> Prompt
Write out each line of the listing as it stands, without the images.

> Provided data
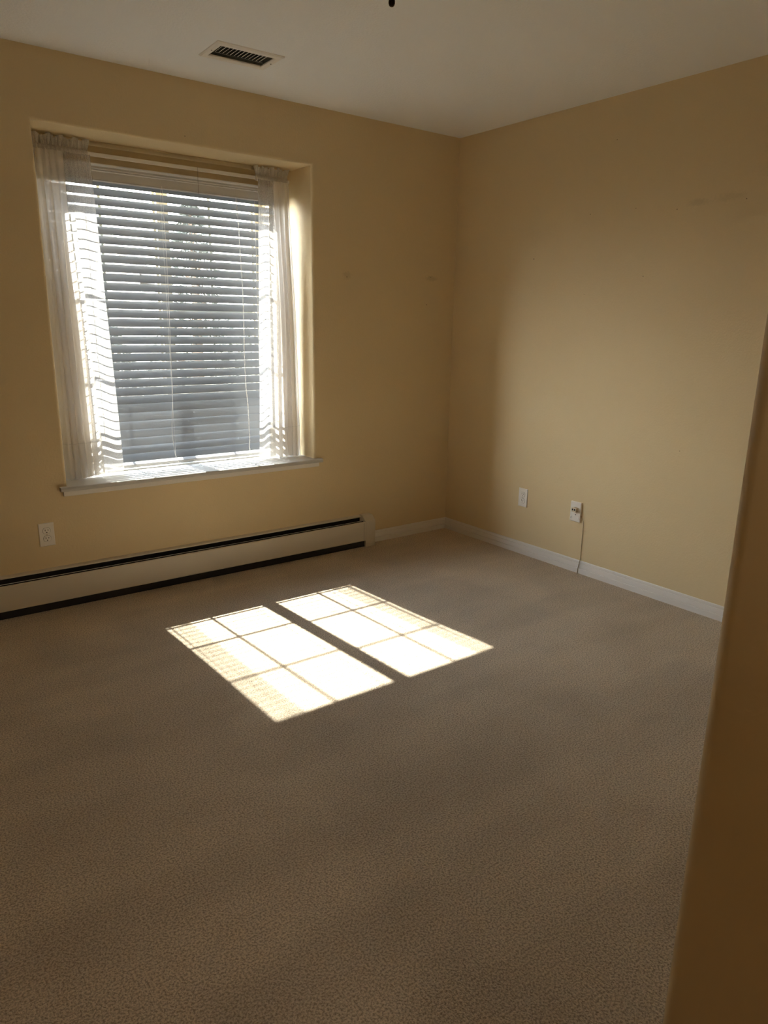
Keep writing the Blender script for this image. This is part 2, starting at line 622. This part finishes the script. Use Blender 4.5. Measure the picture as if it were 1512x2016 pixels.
# ------------------------------------------------------------------ baseboards
HB = 0.074
BB = [(0.0, HB), (0.0060, HB), (0.0080, HB - .003), (0.0092, HB - .0125), (0.0050, HB - .0135),
      (0.0050, HB - .0170), (0.0082, HB - .0185), (0.0098, HB - .024), (0.0125, HB - .0395),
      (0.0080, HB - .0405), (0.0080, HB - .0440), (0.0140, HB - .0450), (0.0155, HB - .0470), (0.0158, 0.0), (0.0, 0.0)]
bm = bmesh.new()
prism(bm, [(-d, z) for d, z in BB], YR, 'y', -YR)
tag(obj('baseboard_right', bm, M['trim']), 'white moulded baseboard along the foot of the right wall', 'baseboard', kind='structure')
bm = bmesh.new()
prism(bm, [(-d, z) for d, z in BB], -0.655, 'x', 0.655)
tag(obj('baseboard_window', bm, M['trim']), 'short white moulded baseboard between heater end and room corner', 'baseboard', kind='structure')
bm = bmesh.new()
prism(bm, [(XL + d, z) for d, z in BB], YR, 'y', -YR)
tag(obj('baseboard_left', bm, M['trim']), 'white moulded baseboard along the foot of the left wall', 'baseboard', kind='structure')

# ------------------------------------------------------------------ window sill
sill = thing('trim_1', 'white painted window sill with apron below the recessed window', 'window sill', (-1.771, 0, SILL), kind='structure')
bm = bmesh.new()
T = 0.021
nose = [(0.34, SILL), (-0.026, SILL), (-0.030, SILL - .003), (-0.032, SILL - .008), (-0.032, SILL - .014),
        (-0.029, SILL - T), (0.34, SILL - T)]
# board inside the recess plus horns that run past the opening
prism(bm, [(y, z) for y, z in nose], OX0, 'x', OX1 - OX0)
horn = [(0.0, SILL)] + nose[1:6] + [(0.0, SILL - T)]
prism(bm, horn, -2.510, 'x', OX0 + 2.510)
prism(bm, horn, OX1, 'x', -1.027 - OX1)
obj('sill_board', bm, M['sill'], sill)
bm = bmesh.new()
prism(bm, [(0.0, SILL - T), (-0.014, SILL - T), (-0.014, 0.548), (-0.011, 0.5445), (0.0, 0.5445)], -2.495, 'x', 2.495 - 1.045)
obj('apron', bm, M['trim'], sill)
bm = bmesh.new()
box(bm, GX0, GX1, 0.339, 0.50, GZ0 - 0.03, SILL - 0.002)
obj('inner_ledge', bm, M['trim'], sill)

# ------------------------------------------------------------------ window unit
win = thing('window_1', 'sliding window with thin white grids behind the blind', 'window', (-1.771, YG, GZ0), kind='structure')
FB = 0.045
boxes('window_frame', M['vinyl'], win,
      (GX0, GX0 + FB, 0.42, 0.50, GZ0, GZ1), (GX1 - FB, GX1, 0.42, 0.50, GZ0, GZ1),
      (GX0 + FB, GX1 - FB, 0.42, 0.50, GZ1 - 0.015, GZ1), (GX0 + FB, GX1 - FB, 0.42, 0.50, GZ0, GZ0 + FB + 0.06))
MX0, MX1 = -1.781, -1.726
boxes('meeting_stile', M['vinyl'], win, (MX0, MX1, 0.435, 0.495, GZ0 + FB + .06, GZ1 - 0.015))
ROWS_R = [(0.46 + 0.900) * TAN_EL, (0.46 + 1.274) * TAN_EL]
ROWS_L = [(0.48 + 0.867) * TAN_EL, (0.48 + 1.240) * TAN_EL]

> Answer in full
Keep writing the Blender script for this image. This is part 2, starting at line 622. This part finishes the script. Use Blender 4.5. Measure the picture as if it were 1512x2016 pixels.
# ------------------------------------------------------------------ baseboards
HB = 0.074
BB = [(0.0, HB), (0.0060, HB), (0.0080, HB - .003), (0.0092, HB - .0125), (0.0050, HB - .0135),
      (0.0050, HB - .0170), (0.0082, HB - .0185), (0.0098, HB - .024), (0.0125, HB - .0395),
      (0.0080, HB - .0405), (0.0080, HB - .0440), (0.0140, HB - .0450), (0.0155, HB - .0470), (0.0158, 0.0), (0.0, 0.0)]
bm = bmesh.new()
prism(bm, [(-d, z) for d, z in BB], YR, 'y', -YR)
tag(obj('baseboard_right', bm, M['trim']), 'white moulded baseboard along the foot of the right wall', 'baseboard', kind='structure')
bm = bmesh.new()
prism(bm, [(-d, z) for d, z in BB], -0.655, 'x', 0.655)
tag(obj('baseboard_window', bm, M['trim']), 'short white moulded baseboard between heater end and room corner', 'baseboard', kind='structure')
bm = bmesh.new()
prism(bm, [(XL + d, z) for d, z in BB], YR, 'y', -YR)
tag(obj('baseboard_left', bm, M['trim']), 'white moulded baseboard along the foot of the left wall', 'baseboard', kind='structure')

# ------------------------------------------------------------------ window sill
sill = thing('trim_1', 'white painted window sill with apron below the recessed window', 'window sill', (-1.771, 0, SILL), kind='structure')
bm = bmesh.new()
T = 0.021
nose = [(0.34, SILL), (-0.026, SILL), (-0.030, SILL - .003), (-0.032, SILL - .008), (-0.032, SILL - .014),
        (-0.029, SILL - T), (0.34, SILL - T)]
# board inside the recess plus horns that run past the opening
prism(bm, [(y, z) for y, z in nose], OX0, 'x', OX1 - OX0)
horn = [(0.0, SILL)] + nose[1:6] + [(0.0, SILL - T)]
prism(bm, horn, -2.510, 'x', OX0 + 2.510)
prism(bm, horn, OX1, 'x', -1.027 - OX1)
obj('sill_board', bm, M['sill'], sill)
bm = bmesh.new()
prism(bm, [(0.0, SILL - T), (-0.014, SILL - T), (-0.014, 0.548), (-0.011, 0.5445), (0.0, 0.5445)], -2.495, 'x', 2.495 - 1.045)
obj('apron', bm, M['trim'], sill)
bm = bmesh.new()
box(bm, GX0, GX1, 0.339, 0.50, GZ0 - 0.03, SILL - 0.002)
obj('inner_ledge', bm, M['trim'], sill)

# ------------------------------------------------------------------ window unit
win = thing('window_1', 'sliding window with thin white grids behind the blind', 'window', (-1.771, YG, GZ0), kind='structure')
FB = 0.045
boxes('window_frame', M['vinyl'], win,
      (GX0, GX0 + FB, 0.42, 0.50, GZ0, GZ1), (GX1 - FB, GX1, 0.42, 0.50, GZ0, GZ1),
      (GX0 + FB, GX1 - FB, 0.42, 0.50, GZ1 - 0.015, GZ1), (GX0 + FB, GX1 - FB, 0.42, 0.50, GZ0, GZ0 + FB + 0.06))
MX0, MX1 = -1.781, -1.726
boxes('meeting_stile', M['vinyl'], win, (MX0, MX1, 0.435, 0.495, GZ0 + FB + .06, GZ1 - 0.015))
ROWS_R = [(0.46 + 0.900) * TAN_EL, (0.46 + 1.274) * TAN_EL]
ROWS_L = [(0.48 + 0.867) * TAN_EL, (0.48 + 1.240) * TAN_EL]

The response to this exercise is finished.